One of the interesting evolutions of the market is that there now is a potential source of a back-up energy contract: the latest large-scale entrant into the energy generation business, Petrobras. Petrobras is long in energy these days, and BNP Paribas is currently involved in discussions with the state oil company to be a provider of back-up energy for its clients. BNP Paribas is optimistic about success, because this endeavor is a win-win situation for both sides: an opportunity for further monetization of Petrobras’s assets and a vital risk-mitigation tool for projects.

Dynamics of global energy investment

It is obvious that Brazil has felt the effects from the boom of new capacity additions taking place in other parts of the world, in particular in the US. When investment opportunities in the US diminish, the impact (a positive one) will be felt in Brazil. This may occur faster than expected after the events of Sept. 11.

Last year, the author was invited to give a series of workshops to a group of individuals from Brazil’s national electric regulatory agency, ANEEL, and the Ministry of Mines and Energy, principally to help them understand why project finance was facing such challenges in Brazil.

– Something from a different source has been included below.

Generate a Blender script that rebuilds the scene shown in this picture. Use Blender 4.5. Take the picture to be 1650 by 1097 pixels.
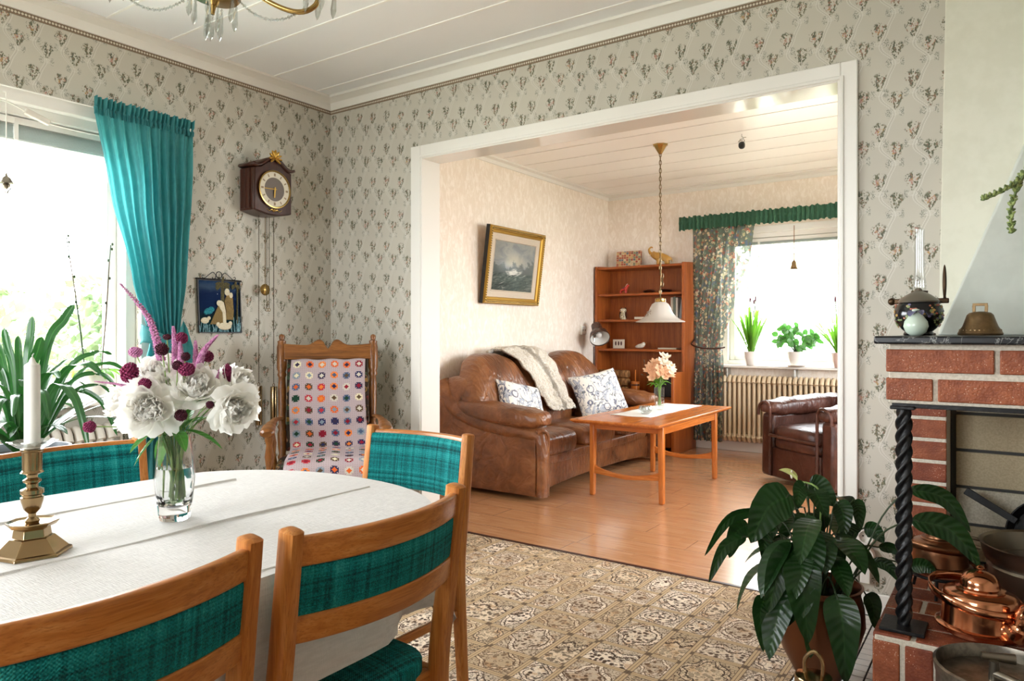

During the first presentation, which focused on basic concepts while showing excerpts from key project contracts, the workshop sought to identify what was missing from the Brazilian scenario in order to make project finance a viable option. A participant observed that it might be a challenge for Brazil to adopt international standards. The reality, however, is that Brazil is part of the global marketplace, and it will compete with other countries in the capital-allocation decision process. Many investors faced with limited capital with which to develop projects have opted to invest their money outside of Brazil. The riskreturn ratio for Brazilian investments has been a tough sale and continues to be even for those investors that have remained extremely bullish on investments in the region.

Conclusion

Given the challenges faced by investors pursuing project finance for their energy investments in Brazil, invectors sometimes become concerned and wonder how they will persevere.

But there is sufficient scope for optimism. The fundamentals of Brazil are what were appealing in the beginning, and these have not changed. Developers currently active in Brazil consider it to be a key market due to its size, industrial base, and growth dynamics among other reasons.

After the economic crises in Asia and Russia, many investors abandoned emerging markets. Those that remain have chosen to focus on large markets where achieving economies of scale is possible and regulatory developments are favorable. Brazil continues to score well based on this criteria. The country has faced and is continuing to face significant fiscal, political, and economic issues, and it has been difficult to make a quick and painless transformation from a state-controlled energy sector to a privately controlled one.

However, we continue to work on a daily basis to see that the transformation will be successful, and we are convinced that the partnership forming among the state, the investors, the financial institutions, and all of the other participants will be the basis for a functional energy sector in Brazil in the near future.